Imagine you are a chef creating a new dish. Before putting it on the menu, you present it to other trusted chefs. They taste it and give you their expert opinion: “The acidity of the lemon is perfect, but maybe it needs a bit more salt to bring out the flavors. Have you tried searing the fish for one less minute?”. They do not say “I do not like your dish,” but instead give you specific, professional feedback to help you improve.

A Design Critique is that tasting session for designers. It is a safe space to share unfinished work and receive quality feedback that helps elevate the level of the solution.

Why Is It Important?

  • Improves design quality: Multiple perspectives will always find things that a single person missed.
  • Fosters a culture of collaboration: Breaks the idea of the “lone genius designer” and promotes design as a team sport.
  • Develops communication skills: Teaches designers to present their work and justify their decisions, and also to give and receive feedback constructively.
  • Increases consistency: Helps ensure that designs from different people feel like part of the same system and follow the same [[Design Principles]].

Roles in a Design Critique

An effective critique has clear roles:

  • The Presenter: The designer presenting their work. They are responsible for providing context, explaining the objectives, and guiding the session.
  • The Facilitator: A person (may or may not be the presenter) who moderates the meeting, ensures the rules are followed, and keeps the conversation focused.
  • The Critics: The rest of the participants. Their job is to listen, understand the context, and give constructive feedback.

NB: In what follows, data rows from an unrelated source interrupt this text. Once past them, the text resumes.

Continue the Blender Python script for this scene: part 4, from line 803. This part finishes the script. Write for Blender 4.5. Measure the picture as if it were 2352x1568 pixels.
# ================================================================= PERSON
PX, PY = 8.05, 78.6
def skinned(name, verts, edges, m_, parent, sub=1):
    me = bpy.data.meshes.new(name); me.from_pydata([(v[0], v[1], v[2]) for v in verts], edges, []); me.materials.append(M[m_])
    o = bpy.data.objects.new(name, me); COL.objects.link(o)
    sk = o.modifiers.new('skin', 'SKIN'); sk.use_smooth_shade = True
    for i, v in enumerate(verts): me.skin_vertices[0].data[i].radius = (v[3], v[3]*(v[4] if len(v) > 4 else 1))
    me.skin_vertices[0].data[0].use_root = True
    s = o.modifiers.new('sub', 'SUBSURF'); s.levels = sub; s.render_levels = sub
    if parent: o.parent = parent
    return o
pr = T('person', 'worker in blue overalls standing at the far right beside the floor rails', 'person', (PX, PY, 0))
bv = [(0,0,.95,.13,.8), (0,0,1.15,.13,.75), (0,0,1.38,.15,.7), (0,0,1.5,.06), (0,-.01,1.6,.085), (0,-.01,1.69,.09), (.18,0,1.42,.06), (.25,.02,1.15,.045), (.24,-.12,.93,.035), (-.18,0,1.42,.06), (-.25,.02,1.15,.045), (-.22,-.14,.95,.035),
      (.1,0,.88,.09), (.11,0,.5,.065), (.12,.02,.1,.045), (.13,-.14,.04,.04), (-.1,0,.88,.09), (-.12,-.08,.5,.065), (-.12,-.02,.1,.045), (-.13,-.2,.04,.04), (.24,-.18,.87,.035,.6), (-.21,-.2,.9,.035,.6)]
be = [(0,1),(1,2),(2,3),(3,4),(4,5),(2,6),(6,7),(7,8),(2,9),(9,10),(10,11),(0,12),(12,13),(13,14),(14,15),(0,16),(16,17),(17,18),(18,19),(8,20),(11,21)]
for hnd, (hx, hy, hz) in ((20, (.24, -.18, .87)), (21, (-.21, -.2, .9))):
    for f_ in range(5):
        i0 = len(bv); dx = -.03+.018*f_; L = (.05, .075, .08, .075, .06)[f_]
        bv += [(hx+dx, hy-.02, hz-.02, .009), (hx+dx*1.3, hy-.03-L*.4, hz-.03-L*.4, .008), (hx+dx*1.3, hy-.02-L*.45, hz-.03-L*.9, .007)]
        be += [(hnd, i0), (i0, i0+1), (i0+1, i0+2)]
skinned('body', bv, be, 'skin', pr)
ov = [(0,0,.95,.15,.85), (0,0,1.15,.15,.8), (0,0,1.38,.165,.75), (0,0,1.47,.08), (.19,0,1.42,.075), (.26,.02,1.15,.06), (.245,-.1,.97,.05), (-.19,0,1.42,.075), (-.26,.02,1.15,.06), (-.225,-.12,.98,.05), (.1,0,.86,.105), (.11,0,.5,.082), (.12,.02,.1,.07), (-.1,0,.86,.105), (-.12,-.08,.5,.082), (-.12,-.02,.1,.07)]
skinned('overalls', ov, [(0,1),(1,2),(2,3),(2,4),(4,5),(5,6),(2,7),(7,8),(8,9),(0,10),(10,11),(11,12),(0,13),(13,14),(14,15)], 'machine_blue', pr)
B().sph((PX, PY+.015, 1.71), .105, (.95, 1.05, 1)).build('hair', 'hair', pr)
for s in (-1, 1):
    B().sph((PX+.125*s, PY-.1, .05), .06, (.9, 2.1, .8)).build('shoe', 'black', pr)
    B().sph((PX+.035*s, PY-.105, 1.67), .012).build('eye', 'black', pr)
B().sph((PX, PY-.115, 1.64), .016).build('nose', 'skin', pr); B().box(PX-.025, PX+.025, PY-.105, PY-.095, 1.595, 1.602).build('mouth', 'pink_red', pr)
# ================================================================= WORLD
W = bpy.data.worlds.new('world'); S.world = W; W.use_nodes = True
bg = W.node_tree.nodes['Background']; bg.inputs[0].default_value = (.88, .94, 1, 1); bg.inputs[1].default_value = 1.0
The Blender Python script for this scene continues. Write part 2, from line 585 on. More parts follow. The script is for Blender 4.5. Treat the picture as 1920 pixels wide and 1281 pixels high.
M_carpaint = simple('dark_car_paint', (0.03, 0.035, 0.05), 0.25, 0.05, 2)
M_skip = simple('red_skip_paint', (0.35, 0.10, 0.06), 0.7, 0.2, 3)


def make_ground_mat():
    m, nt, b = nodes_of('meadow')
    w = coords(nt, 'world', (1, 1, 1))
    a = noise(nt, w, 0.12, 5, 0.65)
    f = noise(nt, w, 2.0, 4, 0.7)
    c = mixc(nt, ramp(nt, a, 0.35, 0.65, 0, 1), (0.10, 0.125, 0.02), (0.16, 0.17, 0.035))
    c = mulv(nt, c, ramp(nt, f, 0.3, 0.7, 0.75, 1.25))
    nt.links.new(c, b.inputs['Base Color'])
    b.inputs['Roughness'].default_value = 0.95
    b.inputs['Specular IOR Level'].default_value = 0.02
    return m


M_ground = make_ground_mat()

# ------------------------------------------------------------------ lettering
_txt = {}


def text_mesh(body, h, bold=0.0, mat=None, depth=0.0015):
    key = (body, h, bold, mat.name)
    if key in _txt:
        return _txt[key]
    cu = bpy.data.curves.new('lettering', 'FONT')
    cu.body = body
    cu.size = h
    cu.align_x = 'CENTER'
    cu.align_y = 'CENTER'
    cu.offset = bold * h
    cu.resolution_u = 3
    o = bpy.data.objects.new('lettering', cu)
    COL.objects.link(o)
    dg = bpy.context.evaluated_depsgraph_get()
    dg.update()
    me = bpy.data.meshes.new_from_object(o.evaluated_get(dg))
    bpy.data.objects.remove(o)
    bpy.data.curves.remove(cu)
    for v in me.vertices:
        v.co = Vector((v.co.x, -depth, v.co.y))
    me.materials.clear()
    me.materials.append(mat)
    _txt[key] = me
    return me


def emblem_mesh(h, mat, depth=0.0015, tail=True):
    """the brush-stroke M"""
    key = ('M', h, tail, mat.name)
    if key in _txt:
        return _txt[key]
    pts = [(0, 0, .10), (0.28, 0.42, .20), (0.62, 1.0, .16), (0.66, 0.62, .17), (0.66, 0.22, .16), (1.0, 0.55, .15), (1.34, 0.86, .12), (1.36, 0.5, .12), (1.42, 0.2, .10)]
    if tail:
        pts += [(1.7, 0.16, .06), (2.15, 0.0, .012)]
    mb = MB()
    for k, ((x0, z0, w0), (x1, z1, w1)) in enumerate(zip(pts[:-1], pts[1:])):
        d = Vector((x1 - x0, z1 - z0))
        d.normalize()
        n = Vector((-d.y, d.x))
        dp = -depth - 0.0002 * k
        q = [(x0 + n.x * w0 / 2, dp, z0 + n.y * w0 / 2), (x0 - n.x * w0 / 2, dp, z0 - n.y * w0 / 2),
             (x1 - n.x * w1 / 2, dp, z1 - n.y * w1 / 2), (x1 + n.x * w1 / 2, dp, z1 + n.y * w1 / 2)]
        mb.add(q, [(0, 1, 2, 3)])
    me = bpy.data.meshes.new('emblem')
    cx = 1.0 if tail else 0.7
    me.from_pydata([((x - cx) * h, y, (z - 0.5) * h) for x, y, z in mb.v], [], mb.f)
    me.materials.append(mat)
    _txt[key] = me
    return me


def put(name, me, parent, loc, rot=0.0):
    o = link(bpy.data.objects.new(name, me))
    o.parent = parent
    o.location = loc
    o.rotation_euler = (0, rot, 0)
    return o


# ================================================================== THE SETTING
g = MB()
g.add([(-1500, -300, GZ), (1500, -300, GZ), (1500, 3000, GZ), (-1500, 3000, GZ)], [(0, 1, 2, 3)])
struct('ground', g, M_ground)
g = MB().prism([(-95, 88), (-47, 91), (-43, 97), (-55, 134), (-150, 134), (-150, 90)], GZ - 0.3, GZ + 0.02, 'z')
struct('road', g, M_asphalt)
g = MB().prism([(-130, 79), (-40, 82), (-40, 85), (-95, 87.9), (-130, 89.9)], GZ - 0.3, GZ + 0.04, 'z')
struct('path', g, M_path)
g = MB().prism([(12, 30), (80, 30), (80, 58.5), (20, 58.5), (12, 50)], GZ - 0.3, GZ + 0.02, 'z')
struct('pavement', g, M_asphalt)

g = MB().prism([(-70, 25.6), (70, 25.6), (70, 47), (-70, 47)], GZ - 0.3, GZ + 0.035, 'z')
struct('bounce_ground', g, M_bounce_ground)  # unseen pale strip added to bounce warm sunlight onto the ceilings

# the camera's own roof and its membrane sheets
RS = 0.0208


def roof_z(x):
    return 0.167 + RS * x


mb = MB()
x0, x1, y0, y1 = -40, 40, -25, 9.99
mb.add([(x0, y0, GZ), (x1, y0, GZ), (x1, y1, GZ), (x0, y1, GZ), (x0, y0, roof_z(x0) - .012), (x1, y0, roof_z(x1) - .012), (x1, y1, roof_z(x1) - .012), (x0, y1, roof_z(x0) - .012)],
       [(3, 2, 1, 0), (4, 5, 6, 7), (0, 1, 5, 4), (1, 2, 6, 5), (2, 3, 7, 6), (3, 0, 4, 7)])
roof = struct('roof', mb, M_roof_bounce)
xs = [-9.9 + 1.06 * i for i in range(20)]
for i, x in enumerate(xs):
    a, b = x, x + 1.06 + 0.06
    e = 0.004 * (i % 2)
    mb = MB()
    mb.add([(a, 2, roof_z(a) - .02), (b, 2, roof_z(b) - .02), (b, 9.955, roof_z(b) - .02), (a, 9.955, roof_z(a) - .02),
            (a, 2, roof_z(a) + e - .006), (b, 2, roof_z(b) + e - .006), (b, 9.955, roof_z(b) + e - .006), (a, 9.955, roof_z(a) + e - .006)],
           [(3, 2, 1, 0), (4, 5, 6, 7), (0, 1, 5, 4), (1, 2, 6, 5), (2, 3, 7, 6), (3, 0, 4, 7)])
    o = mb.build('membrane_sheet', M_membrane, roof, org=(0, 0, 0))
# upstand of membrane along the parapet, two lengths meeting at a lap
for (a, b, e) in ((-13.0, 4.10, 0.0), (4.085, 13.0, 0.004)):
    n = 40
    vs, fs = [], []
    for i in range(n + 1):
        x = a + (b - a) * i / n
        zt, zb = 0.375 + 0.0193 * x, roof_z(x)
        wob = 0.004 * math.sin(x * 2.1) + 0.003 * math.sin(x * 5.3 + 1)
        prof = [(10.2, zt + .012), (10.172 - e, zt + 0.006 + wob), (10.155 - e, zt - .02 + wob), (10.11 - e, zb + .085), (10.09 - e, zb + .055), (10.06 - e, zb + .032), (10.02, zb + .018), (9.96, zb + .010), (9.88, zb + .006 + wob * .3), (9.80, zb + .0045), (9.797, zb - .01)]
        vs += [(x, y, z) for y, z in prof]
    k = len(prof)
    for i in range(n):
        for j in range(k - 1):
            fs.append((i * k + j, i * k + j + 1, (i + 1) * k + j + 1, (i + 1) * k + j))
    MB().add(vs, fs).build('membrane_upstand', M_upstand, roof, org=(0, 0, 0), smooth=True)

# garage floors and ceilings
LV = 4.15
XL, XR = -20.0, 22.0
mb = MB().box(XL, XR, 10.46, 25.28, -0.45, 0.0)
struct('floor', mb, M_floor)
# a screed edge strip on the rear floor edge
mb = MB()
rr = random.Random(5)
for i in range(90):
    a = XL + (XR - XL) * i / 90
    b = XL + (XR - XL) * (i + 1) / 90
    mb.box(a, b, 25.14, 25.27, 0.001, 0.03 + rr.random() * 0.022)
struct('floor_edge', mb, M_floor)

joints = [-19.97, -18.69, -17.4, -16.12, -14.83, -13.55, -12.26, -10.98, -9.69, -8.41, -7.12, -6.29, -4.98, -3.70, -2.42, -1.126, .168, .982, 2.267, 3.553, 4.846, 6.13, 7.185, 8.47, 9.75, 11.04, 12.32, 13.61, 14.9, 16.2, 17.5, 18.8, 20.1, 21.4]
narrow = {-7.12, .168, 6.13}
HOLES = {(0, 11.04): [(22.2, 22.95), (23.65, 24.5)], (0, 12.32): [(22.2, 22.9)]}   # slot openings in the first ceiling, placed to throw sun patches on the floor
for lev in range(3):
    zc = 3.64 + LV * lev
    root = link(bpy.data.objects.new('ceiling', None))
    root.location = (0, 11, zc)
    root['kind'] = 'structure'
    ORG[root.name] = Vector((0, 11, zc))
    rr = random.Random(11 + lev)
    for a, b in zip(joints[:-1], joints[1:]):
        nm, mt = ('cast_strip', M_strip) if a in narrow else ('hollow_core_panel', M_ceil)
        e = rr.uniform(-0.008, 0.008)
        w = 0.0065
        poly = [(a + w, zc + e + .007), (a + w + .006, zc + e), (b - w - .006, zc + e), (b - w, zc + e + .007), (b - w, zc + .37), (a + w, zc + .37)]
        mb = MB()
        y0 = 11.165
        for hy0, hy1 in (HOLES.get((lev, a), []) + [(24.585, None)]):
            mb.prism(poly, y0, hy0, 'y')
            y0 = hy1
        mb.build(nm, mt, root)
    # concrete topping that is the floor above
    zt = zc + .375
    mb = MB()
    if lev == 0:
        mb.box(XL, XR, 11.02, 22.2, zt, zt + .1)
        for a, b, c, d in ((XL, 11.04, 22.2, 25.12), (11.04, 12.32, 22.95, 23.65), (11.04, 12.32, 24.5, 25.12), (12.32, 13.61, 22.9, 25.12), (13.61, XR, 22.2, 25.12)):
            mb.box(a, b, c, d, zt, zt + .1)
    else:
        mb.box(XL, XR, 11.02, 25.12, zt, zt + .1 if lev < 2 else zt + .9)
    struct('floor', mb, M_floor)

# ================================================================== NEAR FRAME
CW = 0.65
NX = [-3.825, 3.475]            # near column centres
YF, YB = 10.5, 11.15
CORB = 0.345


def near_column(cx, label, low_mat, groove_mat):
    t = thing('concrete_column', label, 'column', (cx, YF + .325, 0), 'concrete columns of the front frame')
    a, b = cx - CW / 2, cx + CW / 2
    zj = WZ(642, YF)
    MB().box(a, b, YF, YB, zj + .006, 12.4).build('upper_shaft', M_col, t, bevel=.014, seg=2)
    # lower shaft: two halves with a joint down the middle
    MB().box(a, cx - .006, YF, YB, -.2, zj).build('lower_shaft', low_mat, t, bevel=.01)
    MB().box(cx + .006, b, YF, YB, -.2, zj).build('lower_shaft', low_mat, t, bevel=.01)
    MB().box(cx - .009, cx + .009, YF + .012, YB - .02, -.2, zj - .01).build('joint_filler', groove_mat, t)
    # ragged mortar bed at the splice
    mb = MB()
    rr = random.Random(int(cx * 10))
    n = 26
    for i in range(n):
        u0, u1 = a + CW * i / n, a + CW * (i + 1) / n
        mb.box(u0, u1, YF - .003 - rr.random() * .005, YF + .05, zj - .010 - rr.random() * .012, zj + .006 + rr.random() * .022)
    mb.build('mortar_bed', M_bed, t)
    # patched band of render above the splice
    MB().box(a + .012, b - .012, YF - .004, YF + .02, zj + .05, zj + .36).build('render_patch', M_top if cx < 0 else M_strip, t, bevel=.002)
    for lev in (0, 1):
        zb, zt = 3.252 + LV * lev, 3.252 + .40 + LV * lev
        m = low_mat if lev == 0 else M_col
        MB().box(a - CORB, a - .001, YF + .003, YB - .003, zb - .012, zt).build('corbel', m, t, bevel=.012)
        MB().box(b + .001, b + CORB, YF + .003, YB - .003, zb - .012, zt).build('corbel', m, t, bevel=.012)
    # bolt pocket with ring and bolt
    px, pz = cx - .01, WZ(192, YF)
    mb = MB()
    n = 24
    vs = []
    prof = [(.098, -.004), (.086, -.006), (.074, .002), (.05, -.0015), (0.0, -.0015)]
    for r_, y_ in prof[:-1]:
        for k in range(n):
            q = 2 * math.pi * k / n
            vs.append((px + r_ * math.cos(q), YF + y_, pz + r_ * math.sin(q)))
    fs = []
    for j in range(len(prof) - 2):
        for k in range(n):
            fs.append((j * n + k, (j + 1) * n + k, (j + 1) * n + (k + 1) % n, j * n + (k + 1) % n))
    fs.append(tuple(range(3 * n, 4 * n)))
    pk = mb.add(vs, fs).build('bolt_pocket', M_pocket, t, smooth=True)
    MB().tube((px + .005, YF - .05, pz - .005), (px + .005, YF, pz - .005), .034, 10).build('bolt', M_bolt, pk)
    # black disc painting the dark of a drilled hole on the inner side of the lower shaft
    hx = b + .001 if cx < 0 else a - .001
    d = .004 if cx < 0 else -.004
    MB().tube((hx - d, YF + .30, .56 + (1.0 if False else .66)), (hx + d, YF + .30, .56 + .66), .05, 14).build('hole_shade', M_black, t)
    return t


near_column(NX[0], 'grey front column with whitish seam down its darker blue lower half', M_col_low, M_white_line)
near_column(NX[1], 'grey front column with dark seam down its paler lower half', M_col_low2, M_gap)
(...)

How to Structure a Session

  1. Present the Context (10 min): The presenter explains the problem they are trying to solve, the design objectives, the target audience, and any important constraints. This is the most crucial step. Without context, feedback is not useful.
  2. Ask Clarifying Questions (5 min): The critics ask questions to make sure they understand the problem and context well. No feedback is given at this stage.
  3. Give Feedback (15-20 min): The critics share their opinions. The presenter should listen and take notes, not get defensive.
  4. Summary and Next Steps (5 min): The presenter summarizes the key feedback points and defines what the next steps will be.

Rules for Good Feedback

  • Critique the design, not the designer: Say “The button could be more visible” instead of “You did not make the button visible.”
  • Be specific: “I do not like it” is not useful feedback. “The color contrast between the text and the background is low and could be an accessibility issue” is.
  • Use [[Design Principles]] as a guide: Base your feedback on the team’s principles. “Considering our principle of ‘Clarity above all,’ I think the iconography could be more explicit.”
  • Frame feedback as questions or suggestions: “Have you considered what would happen if the user had a very long name?” is more constructive than “This will break with long names.”

Mentor Tips

  • Do not present overly polished work: If you present a design that looks finished, people will feel less inclined to give honest feedback for fear of hurting your feelings or making you redo a lot of work.
  • As the presenter, do not get defensive: Your job in the critique is to listen and absorb. Note everything down and decide what to do with the feedback later. If you get defensive, people will stop giving you honest feedback.
  • Establish a regular cadence: Make critiques a recurring part of your team’s routine (e.g., twice a week). This normalizes them and turns them into a habit.